REQUIREMENT
Repeat exactly the lines between and including those that contain "Model this scene in Blender with a Python script. The" and "R = math.radians". Output no other line.
## Start SUPPLIED DATA
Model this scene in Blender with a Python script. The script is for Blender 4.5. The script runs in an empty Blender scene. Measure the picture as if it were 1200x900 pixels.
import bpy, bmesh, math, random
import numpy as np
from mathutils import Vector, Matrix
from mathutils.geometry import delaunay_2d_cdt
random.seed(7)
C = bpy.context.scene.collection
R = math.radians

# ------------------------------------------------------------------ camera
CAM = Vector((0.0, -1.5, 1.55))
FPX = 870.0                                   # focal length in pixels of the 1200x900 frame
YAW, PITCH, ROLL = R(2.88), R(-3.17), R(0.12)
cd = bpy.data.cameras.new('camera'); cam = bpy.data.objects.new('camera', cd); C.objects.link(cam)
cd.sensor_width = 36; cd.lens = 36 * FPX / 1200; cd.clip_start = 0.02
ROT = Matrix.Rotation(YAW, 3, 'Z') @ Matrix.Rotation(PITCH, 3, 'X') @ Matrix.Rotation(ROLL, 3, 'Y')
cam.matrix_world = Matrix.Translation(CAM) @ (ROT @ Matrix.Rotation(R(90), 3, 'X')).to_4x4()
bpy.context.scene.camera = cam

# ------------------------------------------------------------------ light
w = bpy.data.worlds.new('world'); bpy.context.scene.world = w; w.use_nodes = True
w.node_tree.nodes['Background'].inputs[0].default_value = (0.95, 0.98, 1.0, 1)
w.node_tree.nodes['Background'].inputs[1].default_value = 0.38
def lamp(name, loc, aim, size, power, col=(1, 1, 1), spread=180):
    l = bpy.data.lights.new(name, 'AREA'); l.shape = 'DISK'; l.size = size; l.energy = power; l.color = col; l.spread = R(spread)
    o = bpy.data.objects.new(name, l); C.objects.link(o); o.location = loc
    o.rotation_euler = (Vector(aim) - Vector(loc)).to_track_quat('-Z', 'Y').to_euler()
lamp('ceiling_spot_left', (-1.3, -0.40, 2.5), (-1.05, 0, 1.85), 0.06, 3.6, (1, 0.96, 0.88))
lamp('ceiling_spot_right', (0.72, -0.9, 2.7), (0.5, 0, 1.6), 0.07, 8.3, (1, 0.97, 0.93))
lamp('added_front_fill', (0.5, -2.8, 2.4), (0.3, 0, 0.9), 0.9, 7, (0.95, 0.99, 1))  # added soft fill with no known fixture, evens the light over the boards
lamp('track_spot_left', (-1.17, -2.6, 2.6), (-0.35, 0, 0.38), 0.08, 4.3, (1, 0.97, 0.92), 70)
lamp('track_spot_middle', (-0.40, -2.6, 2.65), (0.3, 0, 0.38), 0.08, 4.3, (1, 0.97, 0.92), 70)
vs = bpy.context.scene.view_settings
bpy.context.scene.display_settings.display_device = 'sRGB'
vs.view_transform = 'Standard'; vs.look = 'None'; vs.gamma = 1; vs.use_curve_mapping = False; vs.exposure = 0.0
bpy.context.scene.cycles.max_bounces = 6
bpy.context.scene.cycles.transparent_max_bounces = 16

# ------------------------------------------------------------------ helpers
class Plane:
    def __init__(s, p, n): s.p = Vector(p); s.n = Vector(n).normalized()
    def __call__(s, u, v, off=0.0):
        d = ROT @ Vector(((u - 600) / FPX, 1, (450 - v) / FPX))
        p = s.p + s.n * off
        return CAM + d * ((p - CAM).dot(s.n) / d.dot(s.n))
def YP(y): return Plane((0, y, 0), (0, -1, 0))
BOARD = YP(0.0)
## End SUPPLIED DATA
## Start SUPPLIED DATA
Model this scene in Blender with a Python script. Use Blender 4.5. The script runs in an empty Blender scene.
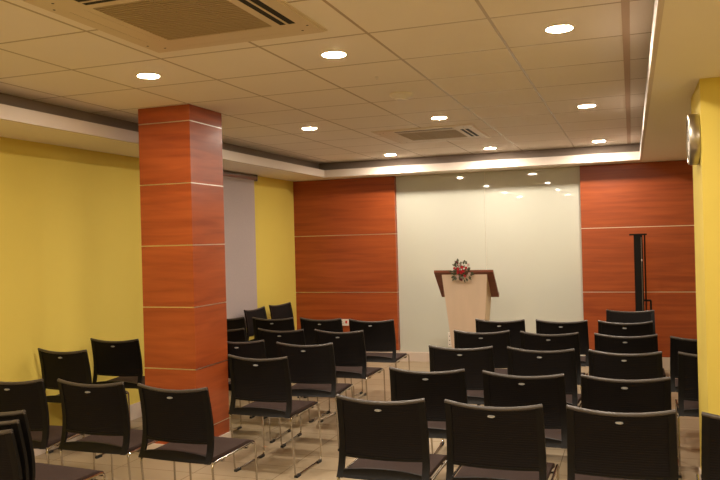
## End SUPPLIED DATA
THE SOLUTION
Model this scene in Blender with a Python script. The script is for Blender 4.5. The script runs in an empty Blender scene. Measure the picture as if it were 1200x900 pixels.
import bpy, bmesh, math, random
import numpy as np
from mathutils import Vector, Matrix
from mathutils.geometry import delaunay_2d_cdt
random.seed(7)
C = bpy.context.scene.collection
R = math.radians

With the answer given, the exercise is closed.